Pero el padre Fortea arrecia en su acoso, toma un banquito y se sienta ante la
posesa con un crucifijo en la mano. «Hic est dies», repite con fuerza. Por un
momento, creo que lo va a conseguir.
–Cuanto más tardes en salir, más gente creerá en Dios. Eres un predicador
de Dios. Acércate, siéntate y besa a Cristo crucificado. Dale un beso de
respeto y homenaje.
Como zombi, Marta se sienta y se acerca a la cruz. Tiene los ojos en blanco y
echa espumarajos por la boca, pero besa el crucifijo. Entonces Fortea la toma
suavemente por un brazo, le hace levantar y la obliga a recorrer la capilla y
besar a la Virgen y al Sagrario.
–Aquí está Dios. Repite siete veces: Iesus, lux mundi. La posesa repite,
pero al terminar le lanza una mirada como de fuego y le dice:
–Asesino, déjame, no puedo más. Pero el exorcista continúa un buen rato.

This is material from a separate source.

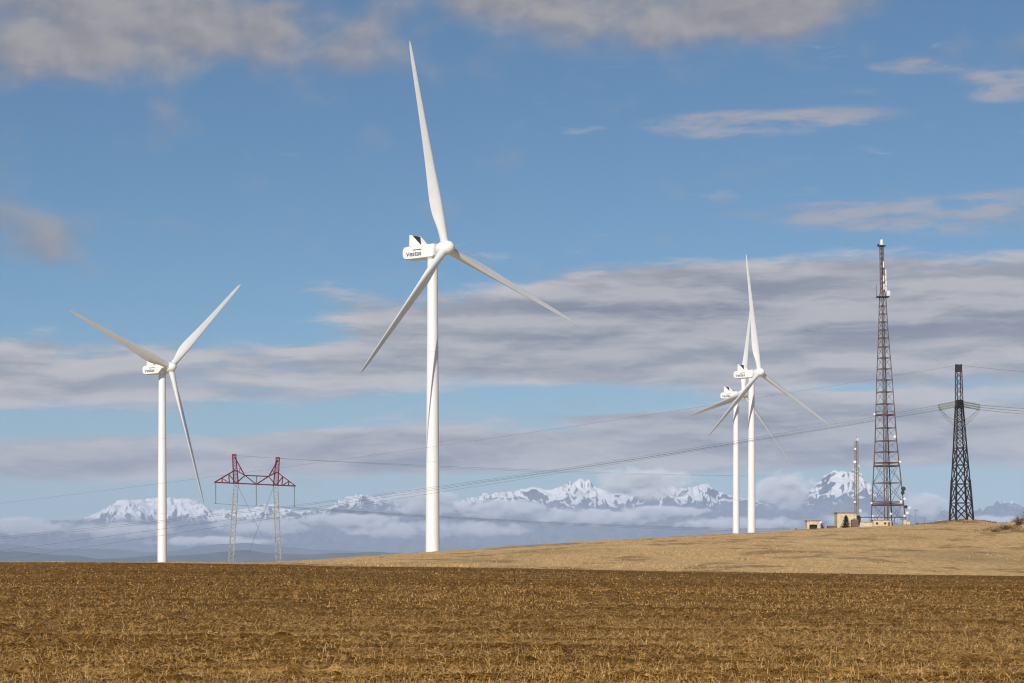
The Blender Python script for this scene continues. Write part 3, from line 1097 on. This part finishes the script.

Ha pasado otra hora. Fortea se toma un respiro. «Ahora usted», le dice a la
madre. Y sale de la capilla. Y María se inclina sobre su hija y comienza a
increpar a Zabulón:
–Tienes que dejar esta criatura. Por la sangre de Cristo, déjala ya. Sus ángeles
están con ella. Vienen los tres arcángeles. La Virgen te va a aplastar la
cabeza...
Zabulón sigue bufando y retorciéndose, pero no parece que esté dispuesto a
irse. Al rato entra de nuevo el padre Fortea:
–¿No temes la sentencia de Dios?
–Sé cual es, grita desgarrada.
El padre Fortea mira a la madre: «No se va a ir. Dejémoslo por hoy». Se
levanta y se va. Los gritos se detienen en seco. Noto cierta decepción en el
rostro de María. Me da la sensación de que esperaba que fuese hoy. Ha pasado
casi tres horas de rodillas, pero en su cara no hay signos de cansancio, sólo
de cierta desilusión. Recoge con paciencia la estampa de la Virgen y el
crucifijo y sale de la capilla. Mi compañero y yo nos quedamos solos con la
endemoniada. Unos segundos que se hacen eternos. Nos hemos quedado pegados al
banco, sin respiración. De pronto, se vuelve hacia nosotros, abre los ojos (que
ha mantenido en blanco durante tres horas) y nos lanza una mirada que no olvidaré
mientras viva. Sus ojos son de otro mundo. Nunca vi algo así en mi vida. Al
instante, la mirada vuelve a ser la de Marta, que nos sonríe, se levanta con
tranquilidad, se sienta en el banco y se quita los calcetines blancos que dobla
con sumo cuidado. Noto que apenas suda, a pesar de las tres horas de ejercicio
continuo. Se pone los pendientes y nos vuelve a sonreír.
–¿Cómo éstas?
–Cansada
–¿Sabes lo que ha ocurrido?
–No, no recuerdo. Y mientras nos habla, toma la estampa y el crucifijo, a los
que hace un rato tanto odiaba, y los besa con cariño.
–¿Te duele la garganta?
–No.
Y su voz es tan suave como cuando llegó. Nadie diría que por esa misma
garganta salieron aullidos durante tres horas.
–¿Sabes por qué estás aquí?
–Sí, eso lo sé. Sé que tengo...
No termina la frase. Respetamos su silencio. Salimos y nos sentamos en un salón
contiguo los cinco. Marta está tranquila. Vuelve a ser la chiquilla tímida de
antes. «Todas las noches», nos cuenta María, «antes de acostarme cojo el
crucifijo, del que nunca me separo, y bendigo mi habitación: «En nombre de
Dios, malos espíritus salid de esta habitación. Y ella, antes de acostarse,
siempre me pregunta: "¿Mamá, has bendecido la habitación?"» Pero aún
así pasa miedo. Como cuando las manos de su hija se convirtieron en garras al
tocar la cruz o cuando la persigue con los dedos abiertos, en forma de cuernos,
para clavárselos en los ojos.«Siempre amenazas que, afortunadamente, nunca
cumple».
Y antes de despedirse, repite una súplica: «Que se conciencien la gente y los
obispos. Que haya muchos más exorcistas». Abraza a su hija, se suben las dos
al coche del padre Fortea y se van. Marta se vuelve y nos mira. Sus ojos son el
grito de angustia del esclavo encadenado. El padre Fortea queda en llamarme
cuando se produzca la liberación definitiva.
Rezo por Marta y por su madre. Lo que vi no es un montaje.